Os textos curatoriais que apresentam essas seções têm orientação feminista, com o recurso a conceitos dos quais o feminismo se apropriou, como lugar de fala, performance de gênero, interseccionalidade, dominação e subalternidade, identidades e representatividade, além da menção à historiografia da arte excludente, uma pauta abraçada pelas historiadoras da arte da segunda onda do feminismo. Essa vinculação com a perspectiva feminista nos convida a percorrer caminhos alternativos na exposição, para além dos estruturados nos cinco blocos. Podemos ver, como as curadoras alertam, diferentes gerações de artistas que, à luz da história do feminismo, produzem obras que às vezes dialogam, direta ou indiretamente, mesmo quando não se identificam como feministas elas próprias, com as tendências das diferentes ondas feministas dos séculos 20 e 21.

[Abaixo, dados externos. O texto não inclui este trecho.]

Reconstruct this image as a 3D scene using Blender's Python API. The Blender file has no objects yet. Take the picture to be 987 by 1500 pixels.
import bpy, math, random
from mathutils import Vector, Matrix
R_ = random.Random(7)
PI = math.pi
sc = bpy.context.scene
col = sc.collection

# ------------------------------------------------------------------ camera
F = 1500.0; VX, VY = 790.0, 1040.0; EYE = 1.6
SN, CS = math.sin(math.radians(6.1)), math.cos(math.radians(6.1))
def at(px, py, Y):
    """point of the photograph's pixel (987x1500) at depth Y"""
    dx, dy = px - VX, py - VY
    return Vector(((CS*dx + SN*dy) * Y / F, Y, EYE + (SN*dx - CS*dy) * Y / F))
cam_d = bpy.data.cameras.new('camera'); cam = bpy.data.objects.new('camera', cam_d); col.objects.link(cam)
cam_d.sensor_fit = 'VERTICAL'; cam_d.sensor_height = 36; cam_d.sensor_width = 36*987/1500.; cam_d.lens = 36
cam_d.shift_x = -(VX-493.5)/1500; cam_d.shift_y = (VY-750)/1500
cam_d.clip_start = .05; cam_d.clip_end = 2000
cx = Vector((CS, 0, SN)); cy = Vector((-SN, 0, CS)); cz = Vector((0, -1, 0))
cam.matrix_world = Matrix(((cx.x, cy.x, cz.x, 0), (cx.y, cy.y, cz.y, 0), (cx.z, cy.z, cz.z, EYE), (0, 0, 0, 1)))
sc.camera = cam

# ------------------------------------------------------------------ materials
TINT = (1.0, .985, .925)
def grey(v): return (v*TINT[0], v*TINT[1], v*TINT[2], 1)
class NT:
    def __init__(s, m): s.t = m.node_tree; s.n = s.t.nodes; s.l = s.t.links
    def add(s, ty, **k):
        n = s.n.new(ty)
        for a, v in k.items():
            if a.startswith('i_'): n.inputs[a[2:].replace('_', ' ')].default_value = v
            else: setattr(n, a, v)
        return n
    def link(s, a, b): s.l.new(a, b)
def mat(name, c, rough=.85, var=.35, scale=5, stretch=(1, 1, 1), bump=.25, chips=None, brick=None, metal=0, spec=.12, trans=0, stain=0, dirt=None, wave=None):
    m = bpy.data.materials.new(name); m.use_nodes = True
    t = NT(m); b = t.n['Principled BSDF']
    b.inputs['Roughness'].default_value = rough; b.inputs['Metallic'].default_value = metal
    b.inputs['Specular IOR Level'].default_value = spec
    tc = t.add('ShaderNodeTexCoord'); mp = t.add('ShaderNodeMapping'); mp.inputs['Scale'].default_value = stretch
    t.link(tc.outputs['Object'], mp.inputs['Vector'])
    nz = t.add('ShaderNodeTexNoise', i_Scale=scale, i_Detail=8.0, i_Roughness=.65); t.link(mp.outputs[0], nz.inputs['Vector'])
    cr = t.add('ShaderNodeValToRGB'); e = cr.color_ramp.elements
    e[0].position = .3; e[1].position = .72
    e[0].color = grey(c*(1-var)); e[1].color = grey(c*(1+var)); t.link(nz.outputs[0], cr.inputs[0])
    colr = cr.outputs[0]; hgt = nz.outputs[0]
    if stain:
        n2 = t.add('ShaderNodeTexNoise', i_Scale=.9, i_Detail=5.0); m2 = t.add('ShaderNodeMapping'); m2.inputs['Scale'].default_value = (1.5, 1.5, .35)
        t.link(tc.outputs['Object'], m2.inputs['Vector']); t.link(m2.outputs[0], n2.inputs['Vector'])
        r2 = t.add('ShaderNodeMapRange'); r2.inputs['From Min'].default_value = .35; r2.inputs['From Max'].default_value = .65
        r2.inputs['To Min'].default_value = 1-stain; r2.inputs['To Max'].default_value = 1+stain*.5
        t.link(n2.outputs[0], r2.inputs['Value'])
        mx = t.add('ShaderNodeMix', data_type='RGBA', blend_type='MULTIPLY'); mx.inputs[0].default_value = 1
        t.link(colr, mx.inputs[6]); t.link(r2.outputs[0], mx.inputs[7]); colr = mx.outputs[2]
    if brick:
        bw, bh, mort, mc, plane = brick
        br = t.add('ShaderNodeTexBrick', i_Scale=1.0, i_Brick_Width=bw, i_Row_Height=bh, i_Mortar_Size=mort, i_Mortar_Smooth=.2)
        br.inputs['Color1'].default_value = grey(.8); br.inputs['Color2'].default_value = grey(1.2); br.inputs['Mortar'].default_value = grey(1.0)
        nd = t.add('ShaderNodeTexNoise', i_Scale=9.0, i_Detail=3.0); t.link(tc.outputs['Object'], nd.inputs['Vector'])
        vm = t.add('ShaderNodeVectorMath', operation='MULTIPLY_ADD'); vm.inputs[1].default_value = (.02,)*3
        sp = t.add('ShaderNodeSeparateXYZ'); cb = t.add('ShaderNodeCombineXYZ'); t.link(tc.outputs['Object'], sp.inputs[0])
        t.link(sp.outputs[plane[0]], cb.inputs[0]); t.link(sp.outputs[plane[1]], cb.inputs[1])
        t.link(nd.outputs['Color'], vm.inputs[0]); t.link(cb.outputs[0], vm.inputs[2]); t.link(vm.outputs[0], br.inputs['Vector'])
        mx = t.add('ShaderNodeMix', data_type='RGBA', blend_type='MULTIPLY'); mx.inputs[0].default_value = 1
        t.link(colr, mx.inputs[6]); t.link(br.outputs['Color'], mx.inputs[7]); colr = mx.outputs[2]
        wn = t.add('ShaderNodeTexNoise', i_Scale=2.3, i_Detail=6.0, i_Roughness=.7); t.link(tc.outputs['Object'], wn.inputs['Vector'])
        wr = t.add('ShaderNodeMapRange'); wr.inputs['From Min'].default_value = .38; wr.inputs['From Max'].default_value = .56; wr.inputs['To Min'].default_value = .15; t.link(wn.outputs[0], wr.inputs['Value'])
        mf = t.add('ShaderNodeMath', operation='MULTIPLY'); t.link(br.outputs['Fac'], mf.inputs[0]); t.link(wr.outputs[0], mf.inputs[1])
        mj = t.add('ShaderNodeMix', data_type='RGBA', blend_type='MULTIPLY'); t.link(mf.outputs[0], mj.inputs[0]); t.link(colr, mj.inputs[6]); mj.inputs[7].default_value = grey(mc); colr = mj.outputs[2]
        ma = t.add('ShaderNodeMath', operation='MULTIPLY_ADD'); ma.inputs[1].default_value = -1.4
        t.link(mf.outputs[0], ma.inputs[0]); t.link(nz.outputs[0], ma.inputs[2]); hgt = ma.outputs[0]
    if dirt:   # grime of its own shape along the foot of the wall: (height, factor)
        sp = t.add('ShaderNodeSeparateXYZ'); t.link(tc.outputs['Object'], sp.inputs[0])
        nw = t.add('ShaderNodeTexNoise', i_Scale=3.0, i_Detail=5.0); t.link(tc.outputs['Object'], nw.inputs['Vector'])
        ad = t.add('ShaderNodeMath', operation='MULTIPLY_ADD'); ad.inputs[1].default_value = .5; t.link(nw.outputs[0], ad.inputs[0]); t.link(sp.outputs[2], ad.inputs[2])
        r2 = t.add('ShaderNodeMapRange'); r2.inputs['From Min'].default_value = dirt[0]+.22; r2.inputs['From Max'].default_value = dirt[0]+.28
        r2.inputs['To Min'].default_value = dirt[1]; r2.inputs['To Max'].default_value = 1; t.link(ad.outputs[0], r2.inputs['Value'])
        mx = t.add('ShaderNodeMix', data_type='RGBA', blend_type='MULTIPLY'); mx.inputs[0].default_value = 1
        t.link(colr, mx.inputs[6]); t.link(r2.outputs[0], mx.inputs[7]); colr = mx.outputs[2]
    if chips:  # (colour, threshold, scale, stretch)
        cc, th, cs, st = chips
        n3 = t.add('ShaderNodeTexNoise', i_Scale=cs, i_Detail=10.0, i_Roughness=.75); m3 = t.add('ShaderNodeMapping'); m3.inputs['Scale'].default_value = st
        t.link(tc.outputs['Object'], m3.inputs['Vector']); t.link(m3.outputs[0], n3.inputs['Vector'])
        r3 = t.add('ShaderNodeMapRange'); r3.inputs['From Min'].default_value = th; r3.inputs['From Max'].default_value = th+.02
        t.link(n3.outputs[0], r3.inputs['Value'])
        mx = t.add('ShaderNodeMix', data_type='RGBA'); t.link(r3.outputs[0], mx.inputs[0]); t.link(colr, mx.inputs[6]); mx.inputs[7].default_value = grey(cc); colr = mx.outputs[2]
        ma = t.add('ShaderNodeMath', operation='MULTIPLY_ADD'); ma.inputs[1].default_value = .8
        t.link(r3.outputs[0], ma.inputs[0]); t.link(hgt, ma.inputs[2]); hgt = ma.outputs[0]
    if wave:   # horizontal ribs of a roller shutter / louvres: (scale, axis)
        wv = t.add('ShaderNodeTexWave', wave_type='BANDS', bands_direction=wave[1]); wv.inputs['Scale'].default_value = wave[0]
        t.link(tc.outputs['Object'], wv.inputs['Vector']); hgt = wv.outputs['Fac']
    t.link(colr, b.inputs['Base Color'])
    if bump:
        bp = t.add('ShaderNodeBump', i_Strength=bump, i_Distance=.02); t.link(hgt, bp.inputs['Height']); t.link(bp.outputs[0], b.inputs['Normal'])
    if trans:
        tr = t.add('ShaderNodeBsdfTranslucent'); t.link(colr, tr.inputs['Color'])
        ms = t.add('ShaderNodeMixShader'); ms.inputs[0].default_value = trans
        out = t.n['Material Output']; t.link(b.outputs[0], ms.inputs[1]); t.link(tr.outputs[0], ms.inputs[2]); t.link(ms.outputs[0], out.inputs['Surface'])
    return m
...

A primeira onda feminista (da segunda metade do século 19 à primeira do 20) lutava antes de mais nada por direitos iguais, ao voto, por exemplo. Sob essa onda atuaram Tarsila do Amaral, Anita Malfatti, Maria Martins e Djanira. A busca por oportunidades iguais às dos homens no campo das artes é uma tônica no percurso das artistas, ao mesmo tempo em que a associação entre arte popular ou naif e arte feita por mulheres continua bastante estimulada.
Na segunda onda feminista (décadas de 1960, 70 e 80), temos o famoso lema “O Pessoal É Político”. Obras como as de Anna Maria Maiolino, Lenora de Barros e Leticia Parente, que foram escolhidas para a mostra, dialogam com esse lema. Por outro lado, temos também nessa onda uma geração de artistas que opta por não explorar temáticas populares ou naif em seus trabalhos, como Mira Schendel e Tomie Ohtake, e se dedica à abstração.

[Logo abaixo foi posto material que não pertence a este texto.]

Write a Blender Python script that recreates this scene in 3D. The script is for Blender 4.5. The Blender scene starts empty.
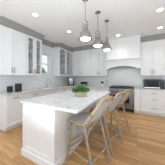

A terceira onda (décadas de 1990 e 2000) abriga a teoria da performatividade de gênero de Judith Butler, as perspectivas descolonial e queer, para citarmos apenas algumas. A maioria dos trabalhos de Estratégias do Feminino é dos anos 2010, mas parte deles aborda ainda temas que são discutidos com força desde a terceira onda, como os de Élle de Bernardini, Sallisa Rosa e Lyz Parayzo.
Na quarta onda (década de 2010) ocorre a repercussão e multiplicação das pautas feministas nas redes sociais, com a divulgação de temas das outras ondas. Esse é o caso da interseccionalidade, conceito de segunda onda elaborado por Kimberlé Crenshaw que trata da necessidade de cruzamento de categorias como raça, gênero e classe social e que tão bem conversa com trabalhos de Angélica Dass, Arissana Pataxó e Mônica Ventura.
Seja seguindo o percurso curatorial ou esse outro, alternativo, a história da arte brasileira que está sendo reescrita em Estratégias do Feminino é uma história que certamente precisa ser vista, redimensionada e recontada.